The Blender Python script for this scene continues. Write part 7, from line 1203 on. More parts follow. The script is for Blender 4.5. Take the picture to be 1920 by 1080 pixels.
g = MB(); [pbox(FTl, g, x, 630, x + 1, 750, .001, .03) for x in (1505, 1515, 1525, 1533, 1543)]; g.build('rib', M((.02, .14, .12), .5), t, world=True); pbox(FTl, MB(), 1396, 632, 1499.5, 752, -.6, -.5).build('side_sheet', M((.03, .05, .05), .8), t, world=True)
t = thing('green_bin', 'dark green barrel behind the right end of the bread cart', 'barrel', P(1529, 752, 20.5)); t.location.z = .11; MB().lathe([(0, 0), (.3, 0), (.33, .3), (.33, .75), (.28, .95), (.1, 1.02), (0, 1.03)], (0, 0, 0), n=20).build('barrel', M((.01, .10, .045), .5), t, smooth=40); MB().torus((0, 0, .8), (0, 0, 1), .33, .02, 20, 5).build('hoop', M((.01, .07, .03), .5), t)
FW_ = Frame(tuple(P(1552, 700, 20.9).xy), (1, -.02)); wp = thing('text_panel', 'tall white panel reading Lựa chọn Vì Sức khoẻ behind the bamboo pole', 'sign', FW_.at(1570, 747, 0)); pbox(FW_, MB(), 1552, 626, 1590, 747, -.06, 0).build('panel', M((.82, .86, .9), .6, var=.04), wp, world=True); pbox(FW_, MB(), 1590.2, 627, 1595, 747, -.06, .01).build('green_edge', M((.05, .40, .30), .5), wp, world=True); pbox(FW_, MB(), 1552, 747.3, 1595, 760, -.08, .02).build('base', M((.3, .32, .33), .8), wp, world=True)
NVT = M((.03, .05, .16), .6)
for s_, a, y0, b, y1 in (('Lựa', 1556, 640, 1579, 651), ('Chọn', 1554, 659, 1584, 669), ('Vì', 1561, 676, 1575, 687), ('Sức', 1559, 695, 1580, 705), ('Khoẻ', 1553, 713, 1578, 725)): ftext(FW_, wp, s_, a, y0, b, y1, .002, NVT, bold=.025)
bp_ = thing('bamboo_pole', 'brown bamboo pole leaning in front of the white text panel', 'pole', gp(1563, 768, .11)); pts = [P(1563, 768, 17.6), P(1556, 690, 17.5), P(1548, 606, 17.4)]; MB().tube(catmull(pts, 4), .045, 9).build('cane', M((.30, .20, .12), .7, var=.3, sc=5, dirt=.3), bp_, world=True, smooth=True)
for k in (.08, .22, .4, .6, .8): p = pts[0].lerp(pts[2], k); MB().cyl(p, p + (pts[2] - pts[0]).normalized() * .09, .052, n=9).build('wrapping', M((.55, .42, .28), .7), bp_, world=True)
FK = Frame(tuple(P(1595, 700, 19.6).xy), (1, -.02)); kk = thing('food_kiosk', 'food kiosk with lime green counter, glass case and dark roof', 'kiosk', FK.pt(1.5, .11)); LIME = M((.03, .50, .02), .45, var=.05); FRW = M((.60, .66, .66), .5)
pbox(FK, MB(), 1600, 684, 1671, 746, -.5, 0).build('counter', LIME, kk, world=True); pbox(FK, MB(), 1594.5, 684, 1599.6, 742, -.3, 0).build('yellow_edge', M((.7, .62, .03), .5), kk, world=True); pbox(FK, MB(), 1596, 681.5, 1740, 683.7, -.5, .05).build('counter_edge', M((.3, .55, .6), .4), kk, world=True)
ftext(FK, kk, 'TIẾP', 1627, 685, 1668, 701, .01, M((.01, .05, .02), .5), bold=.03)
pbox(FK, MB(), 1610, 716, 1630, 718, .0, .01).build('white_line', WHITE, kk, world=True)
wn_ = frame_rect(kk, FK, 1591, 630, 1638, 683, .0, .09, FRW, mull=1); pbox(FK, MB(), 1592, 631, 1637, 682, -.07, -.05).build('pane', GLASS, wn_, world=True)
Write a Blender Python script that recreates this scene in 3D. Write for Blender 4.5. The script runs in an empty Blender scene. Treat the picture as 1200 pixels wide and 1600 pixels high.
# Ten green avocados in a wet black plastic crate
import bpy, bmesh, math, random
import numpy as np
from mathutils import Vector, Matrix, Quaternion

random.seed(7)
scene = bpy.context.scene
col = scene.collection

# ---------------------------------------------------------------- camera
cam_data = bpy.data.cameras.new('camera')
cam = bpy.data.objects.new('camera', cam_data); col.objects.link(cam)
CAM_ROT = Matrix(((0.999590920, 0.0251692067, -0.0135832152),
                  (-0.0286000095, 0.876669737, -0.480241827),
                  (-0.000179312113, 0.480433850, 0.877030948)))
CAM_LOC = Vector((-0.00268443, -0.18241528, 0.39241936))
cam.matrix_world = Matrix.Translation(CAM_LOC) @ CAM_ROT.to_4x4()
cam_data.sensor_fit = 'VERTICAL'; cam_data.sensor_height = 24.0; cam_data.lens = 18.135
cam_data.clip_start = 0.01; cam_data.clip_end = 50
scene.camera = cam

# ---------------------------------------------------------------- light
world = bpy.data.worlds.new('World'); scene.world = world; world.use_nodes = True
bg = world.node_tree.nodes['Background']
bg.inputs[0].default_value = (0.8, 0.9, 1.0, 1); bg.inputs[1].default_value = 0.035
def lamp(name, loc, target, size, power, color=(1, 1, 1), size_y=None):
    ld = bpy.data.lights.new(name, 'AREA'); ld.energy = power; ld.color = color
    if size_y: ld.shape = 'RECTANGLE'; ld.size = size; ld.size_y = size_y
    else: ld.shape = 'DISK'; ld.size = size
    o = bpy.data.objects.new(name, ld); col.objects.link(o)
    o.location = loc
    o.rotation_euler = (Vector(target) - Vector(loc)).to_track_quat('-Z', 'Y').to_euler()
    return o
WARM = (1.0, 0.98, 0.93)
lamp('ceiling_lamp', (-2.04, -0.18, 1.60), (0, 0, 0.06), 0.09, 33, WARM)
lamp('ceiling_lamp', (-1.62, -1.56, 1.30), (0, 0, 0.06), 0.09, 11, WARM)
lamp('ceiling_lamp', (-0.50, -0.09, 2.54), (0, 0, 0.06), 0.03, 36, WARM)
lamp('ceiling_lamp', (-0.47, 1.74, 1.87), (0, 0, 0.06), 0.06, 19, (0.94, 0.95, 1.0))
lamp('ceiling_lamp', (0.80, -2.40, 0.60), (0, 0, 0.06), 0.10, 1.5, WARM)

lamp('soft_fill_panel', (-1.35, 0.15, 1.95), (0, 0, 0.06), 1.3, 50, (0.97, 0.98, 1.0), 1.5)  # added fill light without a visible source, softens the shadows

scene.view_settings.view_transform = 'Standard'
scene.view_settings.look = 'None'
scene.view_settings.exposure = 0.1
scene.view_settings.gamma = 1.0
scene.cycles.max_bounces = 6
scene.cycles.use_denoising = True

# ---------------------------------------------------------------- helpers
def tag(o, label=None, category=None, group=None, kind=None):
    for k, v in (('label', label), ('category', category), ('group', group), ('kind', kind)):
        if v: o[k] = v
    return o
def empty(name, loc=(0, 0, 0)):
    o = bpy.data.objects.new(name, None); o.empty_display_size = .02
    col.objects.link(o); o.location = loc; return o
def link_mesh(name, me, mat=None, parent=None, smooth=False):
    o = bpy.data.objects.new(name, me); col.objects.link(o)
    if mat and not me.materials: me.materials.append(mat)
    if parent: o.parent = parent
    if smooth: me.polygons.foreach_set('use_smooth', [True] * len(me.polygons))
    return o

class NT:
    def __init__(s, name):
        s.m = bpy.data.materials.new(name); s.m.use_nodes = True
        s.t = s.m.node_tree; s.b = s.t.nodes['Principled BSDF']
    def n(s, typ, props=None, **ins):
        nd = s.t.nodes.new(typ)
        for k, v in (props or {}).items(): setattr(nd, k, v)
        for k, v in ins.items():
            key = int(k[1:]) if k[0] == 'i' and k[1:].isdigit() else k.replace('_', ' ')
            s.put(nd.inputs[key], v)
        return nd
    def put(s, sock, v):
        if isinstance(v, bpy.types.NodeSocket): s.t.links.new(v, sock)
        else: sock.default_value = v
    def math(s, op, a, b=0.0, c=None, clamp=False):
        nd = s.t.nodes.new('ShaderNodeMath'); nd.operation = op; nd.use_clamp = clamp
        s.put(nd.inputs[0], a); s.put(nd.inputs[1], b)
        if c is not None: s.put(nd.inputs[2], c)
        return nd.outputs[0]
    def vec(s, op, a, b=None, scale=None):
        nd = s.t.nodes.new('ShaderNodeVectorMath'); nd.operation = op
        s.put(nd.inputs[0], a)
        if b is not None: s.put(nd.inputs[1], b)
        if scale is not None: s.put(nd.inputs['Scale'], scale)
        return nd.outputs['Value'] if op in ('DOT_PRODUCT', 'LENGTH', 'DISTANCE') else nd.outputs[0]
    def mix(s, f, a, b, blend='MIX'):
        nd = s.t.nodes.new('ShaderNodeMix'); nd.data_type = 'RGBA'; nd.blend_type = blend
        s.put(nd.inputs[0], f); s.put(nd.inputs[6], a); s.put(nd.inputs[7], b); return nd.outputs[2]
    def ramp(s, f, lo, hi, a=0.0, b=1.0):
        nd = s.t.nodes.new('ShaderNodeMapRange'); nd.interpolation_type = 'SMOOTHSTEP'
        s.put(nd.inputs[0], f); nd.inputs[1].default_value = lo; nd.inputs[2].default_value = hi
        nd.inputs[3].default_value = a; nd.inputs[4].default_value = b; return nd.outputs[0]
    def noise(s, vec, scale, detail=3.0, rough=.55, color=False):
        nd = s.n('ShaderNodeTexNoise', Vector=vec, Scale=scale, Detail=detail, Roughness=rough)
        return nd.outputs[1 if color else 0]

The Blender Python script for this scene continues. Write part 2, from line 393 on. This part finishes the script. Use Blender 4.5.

========================================

:: TASK REQUIREMENTS ::
Write out only the lines that run from the line containing "Write a Blender" through the line containing "scene.camera = cam", both included, exactly as they appear above.

:: SOLUTION ::
Write a Blender Python script that recreates this scene in 3D. Write for Blender 4.5. The script runs in an empty Blender scene. Treat the picture as 1200 pixels wide and 1600 pixels high.
# Ten green avocados in a wet black plastic crate
import bpy, bmesh, math, random
import numpy as np
from mathutils import Vector, Matrix, Quaternion

random.seed(7)
scene = bpy.context.scene
col = scene.collection

# ---------------------------------------------------------------- camera
cam_data = bpy.data.cameras.new('camera')
cam = bpy.data.objects.new('camera', cam_data); col.objects.link(cam)
CAM_ROT = Matrix(((0.999590920, 0.0251692067, -0.0135832152),
                  (-0.0286000095, 0.876669737, -0.480241827),
                  (-0.000179312113, 0.480433850, 0.877030948)))
CAM_LOC = Vector((-0.00268443, -0.18241528, 0.39241936))
cam.matrix_world = Matrix.Translation(CAM_LOC) @ CAM_ROT.to_4x4()
cam_data.sensor_fit = 'VERTICAL'; cam_data.sensor_height = 24.0; cam_data.lens = 18.135
cam_data.clip_start = 0.01; cam_data.clip_end = 50
scene.camera = cam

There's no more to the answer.